**AIM OF THE TASK**
Go through the data below and gather each line containing "Blender".

**MATERIAL PROVIDED**

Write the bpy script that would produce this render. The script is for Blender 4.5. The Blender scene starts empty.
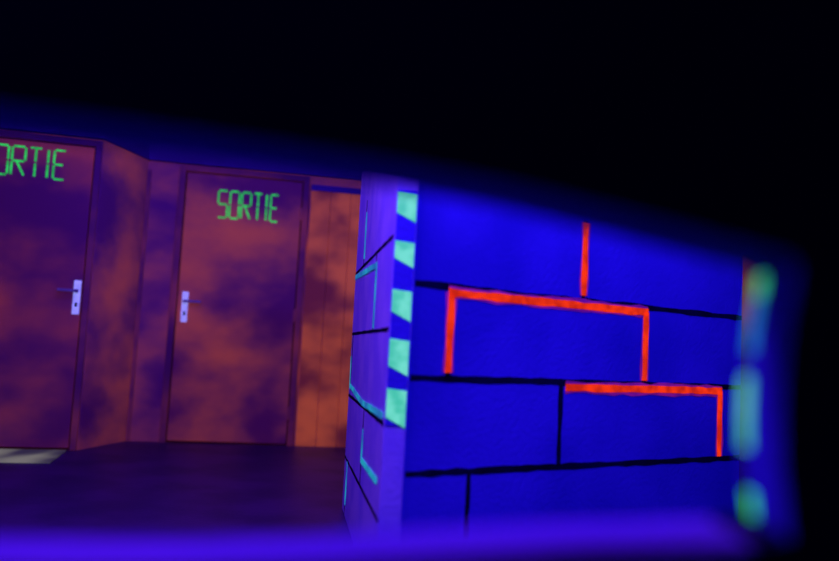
import bpy, math, random, bmesh
from mathutils import Vector, Matrix
random.seed(4)
sc=bpy.context.scene
try:
    sc.view_settings.view_transform='Standard'
except Exception: pass
EYE=0.79
# ---------------- materials
def mat(name, base, rough=0.7, emis=None, es=0.0, base2=None, emis2=None, scale=3.0, lo=0.35, hi=0.65, bump=0.0, detail=4.0, spec=0.2, stretch=(1,1,1), offs=(0,0,0)):
    m=bpy.data.materials.new(name); m.use_nodes=True
    nt=m.node_tree; b=nt.nodes['Principled BSDF']
    b.inputs['Roughness'].default_value=rough
    b.inputs['Specular IOR Level'].default_value=spec
    tc=nt.nodes.new('ShaderNodeTexCoord'); mp=nt.nodes.new('ShaderNodeMapping'); mp.inputs['Scale'].default_value=stretch
    mp.inputs['Location'].default_value=offs
    nt.links.new(tc.outputs['Object'],mp.inputs['Vector'])
    nz=nt.nodes.new('ShaderNodeTexNoise'); nz.inputs['Scale'].default_value=scale; nz.inputs['Detail'].default_value=detail
    nt.links.new(mp.outputs['Vector'],nz.inputs['Vector'])
    def ramp(c1,c2):
        r=nt.nodes.new('ShaderNodeValToRGB'); r.color_ramp.interpolation='EASE'
        r.color_ramp.elements[0].position=lo; r.color_ramp.elements[1].position=hi
        r.color_ramp.elements[0].color=(*c1,1); r.color_ramp.elements[1].color=(*c2,1)
        nt.links.new(nz.outputs['Fac'],r.inputs['Fac']); return r
    r=ramp(base, base2 or tuple(c*0.8 for c in base)); nt.links.new(r.outputs['Color'],b.inputs['Base Color'])
    if emis:
        r=ramp(emis, emis2 or tuple(c*0.75 for c in emis)); nt.links.new(r.outputs['Color'],b.inputs['Emission Color'])
        b.inputs['Emission Strength'].default_value=es
    if bump:
        bp=nt.nodes.new('ShaderNodeBump'); bp.inputs['Strength'].default_value=bump; bp.inputs['Distance'].default_value=0.01
        n2=nt.nodes.new('ShaderNodeTexNoise'); n2.inputs['Scale'].default_value=60
        nt.links.new(tc.outputs['Object'],n2.inputs['Vector'])
        nt.links.new(n2.outputs['Fac'],bp.inputs['Height']); nt.links.new(bp.outputs['Normal'],b.inputs['Normal'])
    return m
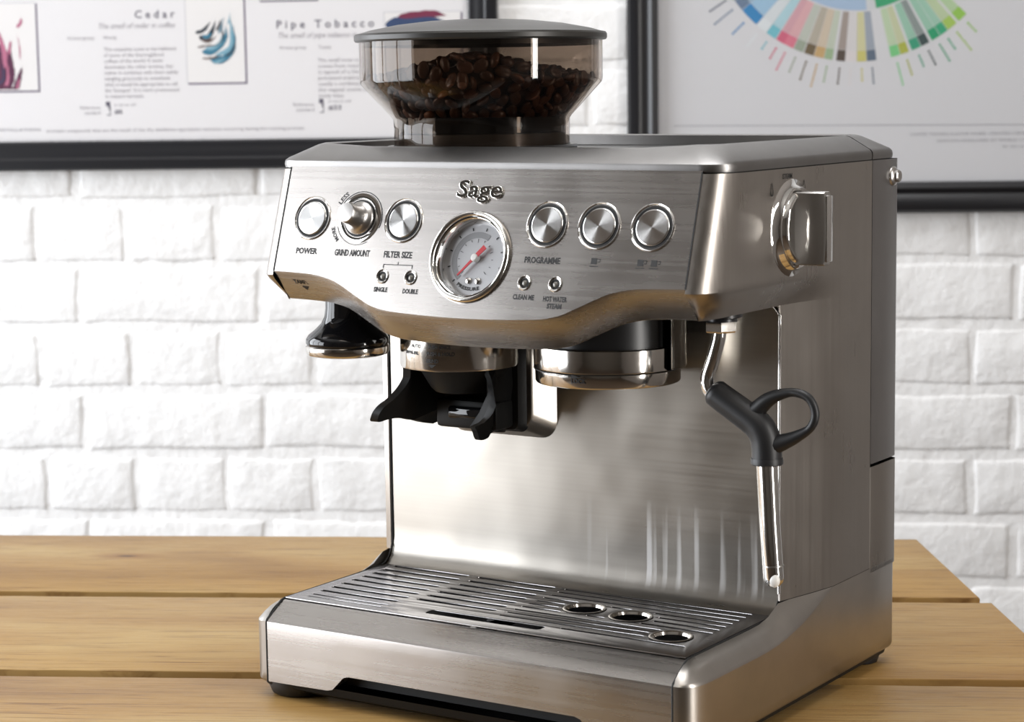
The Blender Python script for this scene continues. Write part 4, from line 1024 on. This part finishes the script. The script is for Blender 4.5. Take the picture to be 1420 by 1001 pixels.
# ---- steam wand
wy = 7.5
bm = NB(); lathe(bm, [(0, 25.9), (1.25, 25.9), (1.25, 25.55), (.95, 25.45), (.95, 25.25), (0, 25.25)], 32, (30.2, wy+.2, 0)); recalc(bm); sw = finish('steam_wand', bm, M['black'], mach)
bm = NB(); lathe(bm, [(0, 25.3), (.98, 25.3), (1.02, 25.2), (1.02, 24.75), (.95, 24.65), (0, 24.65)], 6, (30.25, wy, 0)); recalc(bm); finish('hex_nut', bm, M['steel'], sw, smooth=20)
bm = NB(); sweep(bm, catmull([(30.2, wy, 24.9), (30.1, wy, 24.2), (29.75, wy, 23.0), (29.4, wy, 22.0), (29.4, wy, 21.35), (29.75, wy, 20.85), (30.4, wy, 20.55)], 8), .42, 20); finish('bent_pipe', bm, M['chrome'], sw)
bm = NB(); sweep(bm, catmull([(30.5, wy+.1, 24.9), (30.62, wy, 24.2), (30.3, wy, 23.0), (29.9, wy, 22.0), (29.8, wy, 21.4), (30.2, wy, 20.8)], 8), .01, 6)
bm.free()
gp = catmull([(29.65, wy, 21.15), (30.6, wy, 20.55), (31.7, wy, 19.9), (32.7, wy, 19.25), (33.15, wy, 18.6), (33.28, wy, 17.9), (33.3, wy, 17.25)], 6)
rr = [(.55 if i == 0 else .72) if i < 2 else .82+.08*min(1, i/20) for i in range(len(gp))]
bm = NB(); sweep(bm, gp, rr, 24); grip = finish('wand_grip', bm, M['rubber'], sw)
bm = NB(); lathe(bm, [(.3, 17.35), (.93, 17.35), (.97, 17.2), (.97, 17.0), (.9, 16.95), (.3, 17.0)], 32, (33.3, wy, 0), closed=True); recalc(bm); finish('grip_collar', bm, M['rubber'], grip)
lp = catmull([(32.6, wy, 20.1), (33.3, wy, 20.75), (34.1, wy, 21.15), (35.1, wy, 21.35), (36.0, wy, 21.05), (36.4, wy, 20.2), (36.1, wy, 19.35), (35.2, wy, 18.75), (34.3, wy, 18.35), (33.6, wy, 18.1)], 8)
bm = NB(); n = len(lp); sweep(bm, lp, [.26+.30*max(0, 1-i/(n*.3))+.40*max(0, (i-n*.68)/(n*.32)) for i in range(n)], 14, ell=(1.0, 1.0)); finish('finger_loop', bm, M['rubber'], grip)
bm = NB(); tb = [(33.3, wy, 17.1), (33.5, wy, 13.5), (33.75, wy, 10.2), (33.77, wy, 9.9), (33.78, wy, 9.7)]
sweep(bm, tb, [.63, .62, .61, .56, .35], 28); tube = finish('steam_tube', bm, M['tube'], sw)
bm = NB(); sweep(bm, [(33.72, wy, 10.95), (33.725, wy, 10.88)], .635, 28); finish('tip_seam', bm, M['knob'], tube)
bm = NB(); bmesh.ops.create_uvsphere(bm, u_segments=20, v_segments=12, radius=1)
for v in bm.verts: v.co = Vector((34.0+v.co.x*.33, wy-.38+v.co.y*.28, 10.1+v.co.z*.42))
finish('rubber_tip', bm, M['white'], tube)
# ---- bean hopper (clear smoked plastic) and lid
hc = Vector((9.35, 13.25, 0)); hc.x += .25; hc.y += .0
bm = NB()
outer = [(8.0, 42.3), (8.0, 39.75), (7.95, 39.5), (5.95, 37.35), (5.82, 37.15), (5.8, 36.6), (5.8, 35.1)]
inner = [(5.55, 35.1), (5.55, 37.2), (5.7, 37.45), (7.7, 39.6), (7.75, 39.8), (7.75, 42.3)]
def seg(P):
    out = []
    for (a, b), (c, d) in zip(P, P[1:]): out += [(a+(c-a)*k/3, b+(d-b)*k/3) for k in range(3)]
    return out+[P[-1]]
lathe(bm, outer+inner, 96, hc, closed=True); recalc(bm)
hop = finish('bean_hopper', bm, M['smoke'], mach, smooth=35)
bm = NB(); lathe(bm, [(0, 42.75), (7.6, 42.6), (7.65, 42.25), (8.1, 42.2), (8.22, 42.22), (8.3, 42.32), (8.3, 42.6), (8.22, 42.72), (7.9, 42.78), (7.2, 42.98), (5.5, 43.3), (3.5, 43.52), (1.5, 43.62), (0, 43.65)], 96, hc); recalc(bm); finish('hopper_lid', bm, M['lid'], hop, smooth=30)
bm = NB(); lathe(bm, [(7.72, 42.25), (7.72, 41.9), (7.6, 41.9), (7.6, 42.25)], 80, hc, closed=True); recalc(bm); finish('lid_seal', bm, M['black'], hop)
bm = NB(); lathe(bm, [(5.5, 35.0), (5.5, 36.2), (5.1, 36.35), (0, 36.35)], 64, hc); recalc(bm); finish('grinder_throat', bm, M['tank'], hop)
bm = NB(); lathe(bm, [(5.9, 35.1), (6.25, 35.12), (6.3, 35.3), (6.2, 35.45), (5.85, 35.45)], 72, hc); recalc(bm); finish('hopper_seat', bm, M['black'], hop)
bm = NB(); lathe(bm, [(5.5, 37.3), (5.5, 36.3), (5.3, 36.3)], 64, hc); recalc(bm); finish('hopper_collar', bm, M['blackgloss'], hop)

# ================================================================== TAMPER (a thing of its own)
bm = NB(); tc_ = (3.35, 6.3)
lathe(bm, [(0, 21.9), (2.45, 21.9), (2.66, 21.98), (2.74, 22.15), (2.74, 22.5), (2.66, 22.58), (2.4, 22.6)], 72, (*tc_, 0)); recalc(bm)
tam = empty('tamper', (tc_[0], tc_[1], 21.9), label='black tamper with a steel foot held under the left end of the machine head', cat='tamper')
finish('tamper_foot', bm, M['steel'], tam)
bm = NB(); lathe(bm, [(2.4, 22.56), (2.66, 22.6), (2.74, 22.75), (2.72, 23.0), (2.55, 23.25), (2.1, 23.6), (1.7, 24.0), (1.48, 24.45), (1.40, 25.0), (1.38, 25.75), (0, 25.8)], 72, (*tc_, 0)); recalc(bm)
finish('tamper_handle', bm, M['blackgloss'], tam)

# ================================================================== COFFEE BEANS
def bean_mat(name, base, lo, hi):
    m = mat(name, base, 0, .33); b = m.node_tree.nodes['Principled BSDF']
    oi = nd(m, 'ShaderNodeObjectInfo'); r = ramp(m, oi.outputs['Random'], [(0, lo), (.8, base), (1, hi)]); lk(m, r.outputs[0], b.inputs['Base Color'])
    return m
M['bean'] = bean_mat('roasted_bean', (.10, .042, .022), (.055, .024, .013), (.26, .10, .045))
def bean_bm(rnd=0):
    bm = NB(); bmesh.ops.create_uvsphere(bm, u_segments=14, v_segments=9, radius=1)
    for v in bm.verts:
        x, y, z = v.co
        if z > 0:   # flatter face with the seam
            g = math.exp(-(y/.16)**2); z = z*.55-.22*g*(1-x*x*.6)
        v.co = Vector((x*.56, y*.40, z*.30))
    return bm
beans = []
Hc = Vector((hc.x, hc.y, 0))
def inner_r(z): return 7.75 if z > 39.7 else 5.55+(7.75-5.55)*max(0, (z-37.2))/2.5
def surf(x, y):     # heap: higher toward the left-middle as seen, lower at the sides
    a = (x*.838+y*.546); b = (-x*.546+y*.838)
    return 39.6+1.55*math.exp(-((a+.5)/4.2)**2)+.25*math.exp(-((a-4.8)/1.6)**2)+.1*b/8
pts = []
rg = random.Random(21)
camdir = Vector((88.7-hc.x, -104.8-hc.y, 0)).normalized()
def ok(p, dmin):
    for q in pts:
        if abs(q[0].x-p.x) < dmin and abs(q[0].y-p.y) < dmin and (q[0]-p).length_squared < dmin*dmin: return False
    return True
# against the wall of the hopper
for _ in range(26000):
    z = rg.uniform(37.4, 41.3); a = rg.uniform(0, 2*pi); sl = 1 if z < 39.6 else 0
    r = inner_r(z)-.36-(.14 if sl else 0)
    p = Vector((hc.x+r*cos(a), hc.y+r*sin(a), z))
    if z > surf(p.x-hc.x, p.y-hc.y)+.05: continue
    if ok(p, .70):
        nrm = Vector((cos(a), sin(a), -.85 if sl else 0)).normalized(); pts.append((p, nrm))
# the top of the heap
for _ in range(12000):
    a = rg.uniform(0, 2*pi); r = 7.1*sqrt(rg.random()); x, y = r*cos(a), r*sin(a)
    p = Vector((hc.x+x, hc.y+y, surf(x, y)+rg.uniform(-.1, .12)))
    if ok(p, .72): pts.append((p, Vector((rg.uniform(-.4, .4), rg.uniform(-.4, .4), 1)).normalized()))
# bottom layer over the throat
def score(p):
    d = (p[0]-Vector((hc.x, hc.y, p[0].z))).dot(camdir); return -(d+ (p[0].z-39)*.6)
pts.sort(key=score)
bm0 = bean_bm(); 
for f in bm0.faces: f.smooth = True
stuff = NB()
bme = None
for i, (p, n) in enumerate(pts):
    q = n.to_track_quat('Z', 'X').to_matrix().to_4x4() @ Matrix.Rotation(rg.uniform(0, 2*pi), 4, 'Z') @ Matrix.Rotation(rg.choice([0, 0, pi, pi*.5])+rg.uniform(-.5, .5), 4, 'X')
    s = rg.uniform(.85, 1.05)
    if i < 300:
        if bme is None:
            bb = bm0.copy()
            for v in bb.verts: v.co *= CM
            bme = bpy.data.meshes.new('coffee_bean'); bb.to_mesh(bme); bb.free(); bme.materials.append(M['bean'])
        o = bpy.data.objects.new('coffee_bean', bme); COL.objects.link(o)
        o.matrix_world = Matrix.Translation(p*CM) @ q @ Matrix.Scale(s, 4)
        props(o, label='roasted coffee bean in the clear hopper on top of the espresso machine', cat='coffee bean', group='coffee beans in the hopper')
    else:
        bb = bm0.copy()
        for v in bb.verts: v.co = p+(q @ (v.co*s))
        me = bpy.data.meshes.new('x'); bb.to_mesh(me); bb.free(); stuff.from_mesh(me); bpy.data.meshes.remove(me)
# the packed mass inside the heap
core = NB(); rows = []
for k in range(10):
    f = k/9; row = []
    for i in range(48):
        a = 2*pi*i/48; z0 = 37.25+f*0
        R = 6.9
        x, y = R*cos(a), R*sin(a); zt = surf(x, y)-.45; z = 37.1+(zt-37.1)*f; r = inner_r(z)-.78
        row.append(Vector((hc.x+r*cos(a), hc.y+r*sin(a), z)))
    rows.append(row)
for rf in (.7, .4, .1):
    rows.append([Vector((hc.x+6.9*rf*cos(2*pi*i/48), hc.y+6.9*rf*sin(2*pi*i/48), surf(6.9*rf*cos(2*pi*i/48), 6.9*rf*sin(2*pi*i/48))-.45)) for i in range(48)])
vs = grid(core, rows, close_u=True); cap(core, vs[-1]); cap(core, vs[0]); recalc(core)
me = bpy.data.meshes.new('x'); core.to_mesh(me); core.free(); stuff.from_mesh(me); bpy.data.meshes.remove(me)
M['beanmass'] = mat('roasted_bean_mass', (.05, .022, .012), 0, .45)
finish('coffee_bean_fill', stuff, M['beanmass'], None, smooth=50, label='packed roasted coffee beans filling the back and inside of the hopper', cat='coffee beans', kind='stuff')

**SOLUTION FOR THIS TASK**
Write the bpy script that would produce this render. The script is for Blender 4.5. The Blender scene starts empty.
The Blender Python script for this scene continues. Write part 4, from line 1024 on. This part finishes the script. The script is for Blender 4.5. Take the picture to be 1420 by 1001 pixels.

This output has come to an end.